> [What the exercise asks]: Each line from the beginning of the data below through the line containing "PI = math.pi" should be repeated exactly, please.
┌────────
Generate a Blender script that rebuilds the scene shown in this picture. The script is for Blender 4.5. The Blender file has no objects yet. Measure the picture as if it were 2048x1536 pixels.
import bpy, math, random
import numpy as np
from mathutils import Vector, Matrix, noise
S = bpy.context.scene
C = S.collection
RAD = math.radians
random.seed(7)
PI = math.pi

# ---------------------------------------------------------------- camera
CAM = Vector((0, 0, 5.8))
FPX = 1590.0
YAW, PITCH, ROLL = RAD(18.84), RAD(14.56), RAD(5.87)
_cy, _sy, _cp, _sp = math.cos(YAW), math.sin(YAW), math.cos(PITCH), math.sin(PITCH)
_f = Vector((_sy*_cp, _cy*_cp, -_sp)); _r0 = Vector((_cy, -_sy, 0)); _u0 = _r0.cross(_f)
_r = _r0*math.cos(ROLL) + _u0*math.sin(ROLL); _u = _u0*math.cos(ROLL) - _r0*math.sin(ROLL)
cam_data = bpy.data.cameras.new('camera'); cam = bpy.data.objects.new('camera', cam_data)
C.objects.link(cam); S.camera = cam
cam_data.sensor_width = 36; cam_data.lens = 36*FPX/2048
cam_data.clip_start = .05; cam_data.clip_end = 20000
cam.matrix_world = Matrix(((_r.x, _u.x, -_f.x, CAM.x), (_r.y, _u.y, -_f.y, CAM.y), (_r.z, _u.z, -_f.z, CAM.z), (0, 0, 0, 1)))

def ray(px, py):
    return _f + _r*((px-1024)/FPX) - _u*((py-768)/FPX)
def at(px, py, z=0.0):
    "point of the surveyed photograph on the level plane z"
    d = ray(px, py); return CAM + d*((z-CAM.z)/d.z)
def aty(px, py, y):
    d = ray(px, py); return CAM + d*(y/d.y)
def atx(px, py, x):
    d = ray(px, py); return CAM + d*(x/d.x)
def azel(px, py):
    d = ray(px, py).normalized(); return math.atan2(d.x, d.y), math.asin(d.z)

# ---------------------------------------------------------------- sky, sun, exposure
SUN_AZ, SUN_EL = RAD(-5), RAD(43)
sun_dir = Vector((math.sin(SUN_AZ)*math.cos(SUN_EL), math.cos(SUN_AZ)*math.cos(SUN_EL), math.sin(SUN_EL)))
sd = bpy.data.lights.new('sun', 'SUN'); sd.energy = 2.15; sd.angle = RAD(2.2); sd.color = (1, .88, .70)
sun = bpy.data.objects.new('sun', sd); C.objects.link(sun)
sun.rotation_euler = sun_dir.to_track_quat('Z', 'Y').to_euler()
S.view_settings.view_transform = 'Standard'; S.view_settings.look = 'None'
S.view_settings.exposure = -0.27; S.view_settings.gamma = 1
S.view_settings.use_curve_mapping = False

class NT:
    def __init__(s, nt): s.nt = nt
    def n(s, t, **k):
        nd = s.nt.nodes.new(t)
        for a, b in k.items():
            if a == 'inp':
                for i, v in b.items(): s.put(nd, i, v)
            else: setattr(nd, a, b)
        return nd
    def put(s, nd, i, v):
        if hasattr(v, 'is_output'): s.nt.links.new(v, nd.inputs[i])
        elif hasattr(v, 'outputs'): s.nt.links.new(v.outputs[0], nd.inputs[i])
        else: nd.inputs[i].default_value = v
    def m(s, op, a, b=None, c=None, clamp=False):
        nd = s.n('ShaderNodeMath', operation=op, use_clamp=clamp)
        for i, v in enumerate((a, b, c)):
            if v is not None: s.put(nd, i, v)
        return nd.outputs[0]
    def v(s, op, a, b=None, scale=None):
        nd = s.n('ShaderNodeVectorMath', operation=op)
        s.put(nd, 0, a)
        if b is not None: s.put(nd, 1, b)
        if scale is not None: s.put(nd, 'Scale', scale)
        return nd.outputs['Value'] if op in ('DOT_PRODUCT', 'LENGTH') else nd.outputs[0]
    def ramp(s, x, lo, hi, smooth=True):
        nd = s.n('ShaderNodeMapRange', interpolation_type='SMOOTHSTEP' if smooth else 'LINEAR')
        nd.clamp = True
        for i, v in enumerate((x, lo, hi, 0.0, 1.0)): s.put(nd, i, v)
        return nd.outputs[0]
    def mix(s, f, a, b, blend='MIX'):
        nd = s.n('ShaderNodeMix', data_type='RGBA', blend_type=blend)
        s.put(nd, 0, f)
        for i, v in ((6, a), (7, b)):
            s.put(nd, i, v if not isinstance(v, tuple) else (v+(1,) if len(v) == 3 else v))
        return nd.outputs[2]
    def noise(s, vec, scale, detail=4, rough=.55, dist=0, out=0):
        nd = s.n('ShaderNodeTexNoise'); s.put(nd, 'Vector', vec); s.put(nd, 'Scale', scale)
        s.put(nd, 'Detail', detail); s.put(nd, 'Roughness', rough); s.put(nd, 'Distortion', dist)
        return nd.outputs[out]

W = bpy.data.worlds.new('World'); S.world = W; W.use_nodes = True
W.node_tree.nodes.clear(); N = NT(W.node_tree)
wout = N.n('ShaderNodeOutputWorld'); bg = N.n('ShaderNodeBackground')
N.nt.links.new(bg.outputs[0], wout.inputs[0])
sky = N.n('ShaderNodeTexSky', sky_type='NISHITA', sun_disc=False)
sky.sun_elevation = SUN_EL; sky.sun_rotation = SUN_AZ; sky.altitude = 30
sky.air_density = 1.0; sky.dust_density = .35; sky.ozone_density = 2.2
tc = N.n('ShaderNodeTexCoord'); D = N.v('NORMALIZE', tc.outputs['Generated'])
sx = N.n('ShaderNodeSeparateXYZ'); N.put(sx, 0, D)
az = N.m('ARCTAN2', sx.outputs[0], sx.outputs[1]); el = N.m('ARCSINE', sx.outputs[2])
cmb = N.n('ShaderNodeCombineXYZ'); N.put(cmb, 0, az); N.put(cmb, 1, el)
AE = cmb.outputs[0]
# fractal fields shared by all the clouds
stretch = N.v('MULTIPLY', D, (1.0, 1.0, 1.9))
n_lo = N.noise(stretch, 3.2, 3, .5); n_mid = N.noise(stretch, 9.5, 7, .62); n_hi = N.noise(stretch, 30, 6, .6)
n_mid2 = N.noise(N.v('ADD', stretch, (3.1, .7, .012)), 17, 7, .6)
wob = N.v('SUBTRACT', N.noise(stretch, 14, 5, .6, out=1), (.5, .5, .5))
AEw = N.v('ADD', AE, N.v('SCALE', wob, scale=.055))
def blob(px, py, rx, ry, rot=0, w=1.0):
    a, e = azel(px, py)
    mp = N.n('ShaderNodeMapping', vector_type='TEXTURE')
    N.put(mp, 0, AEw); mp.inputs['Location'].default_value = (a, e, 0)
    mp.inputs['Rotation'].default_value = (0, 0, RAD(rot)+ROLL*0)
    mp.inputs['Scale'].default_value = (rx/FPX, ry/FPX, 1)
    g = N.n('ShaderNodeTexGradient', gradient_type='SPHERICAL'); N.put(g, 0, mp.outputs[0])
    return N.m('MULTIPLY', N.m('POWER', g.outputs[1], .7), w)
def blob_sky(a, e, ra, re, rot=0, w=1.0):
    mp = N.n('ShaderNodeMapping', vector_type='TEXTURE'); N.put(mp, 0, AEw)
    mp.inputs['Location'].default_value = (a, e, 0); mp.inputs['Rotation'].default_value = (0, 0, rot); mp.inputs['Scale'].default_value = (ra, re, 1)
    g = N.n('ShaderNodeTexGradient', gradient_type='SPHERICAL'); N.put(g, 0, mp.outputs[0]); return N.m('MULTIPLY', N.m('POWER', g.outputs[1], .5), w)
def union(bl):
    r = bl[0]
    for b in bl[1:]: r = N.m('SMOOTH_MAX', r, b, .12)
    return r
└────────
> [Response to the task]:
Generate a Blender script that rebuilds the scene shown in this picture. The script is for Blender 4.5. The Blender file has no objects yet. Measure the picture as if it were 2048x1536 pixels.
import bpy, math, random
import numpy as np
from mathutils import Vector, Matrix, noise
S = bpy.context.scene
C = S.collection
RAD = math.radians
random.seed(7)
PI = math.pi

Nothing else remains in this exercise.